Bien sûr, les services intéressés sont rendus fébriles par les menaces de l'organisation environnementale internationale de priver le pays de ses quotas de prises légales. Le caviar noir et les esturgeons sont quand même des articles d'exportation lucratifs. Sans quotas, pas question d'accéder au marché extérieur. Or, il s'agit de plusieurs centaines de millions de dollars qui pourraient ne pas être versés au budget fédéral. C'est la raison pour laquelle les services compétents russes s'emploient à rectifier la situation. Le ministre russe de l'Agriculture, Alexeï Gordeev, a mis l'accent sur la nécessité d'établir le monopole de l'Etat sur les prises et la vente des esturgeons et de leurs oeufs. La loi "De la préservation des esturgeons et de l'utilisation rationnelle de leurs réserves" a été examinée par le Conseil de la Fédération (chambre haute du parlement) et elle sera instamment transmise au département juridique de l'administration du président russe pour concertation. Il est envisagé de créer une entreprise publique fédérale dite unitaire dont la mission sera de contrôler rigoureusement la transformation et les ventes des esturgeons. Ce monopole aura un registre d'attributions très étendu, mais il devra aussi rendre des comptes, y compris en ce qui concerne la lutte contre les producteurs illégaux.
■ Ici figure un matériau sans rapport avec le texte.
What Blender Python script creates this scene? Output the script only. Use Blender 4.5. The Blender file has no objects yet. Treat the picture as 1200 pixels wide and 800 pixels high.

Toutefois, rien ne permet de dire que la quatrième tentative faite par les parlementaires pour soumettre cette branche lucrative à un contrôle public débouchera sur des résultats. Des démarches dans cette direction ont été entreprises au cours des douze dernières années mais elles n'ont pas abouti. Ce qui n'est pas étonnant vu les sommes faramineuses circulant dans le secteur parallèle du caviar. Selon le directeur général de l'Institut caspien de la pêche, Mark Karpiouk, son taux de rentabilité est de 1.000 pour cent. De surcroît, ce problème a également un aspect terre à terre. De nombreux bourgs et villages du bassin de la Caspienne vivent exclusivement de la pêche et du caviar du moment qu'il n'y a pas d'autres sources d'emplois. Il est malaisé dans ces conditions de lier les mains des pêcheurs qui n'ont que cette activité pour nourrir leurs familles.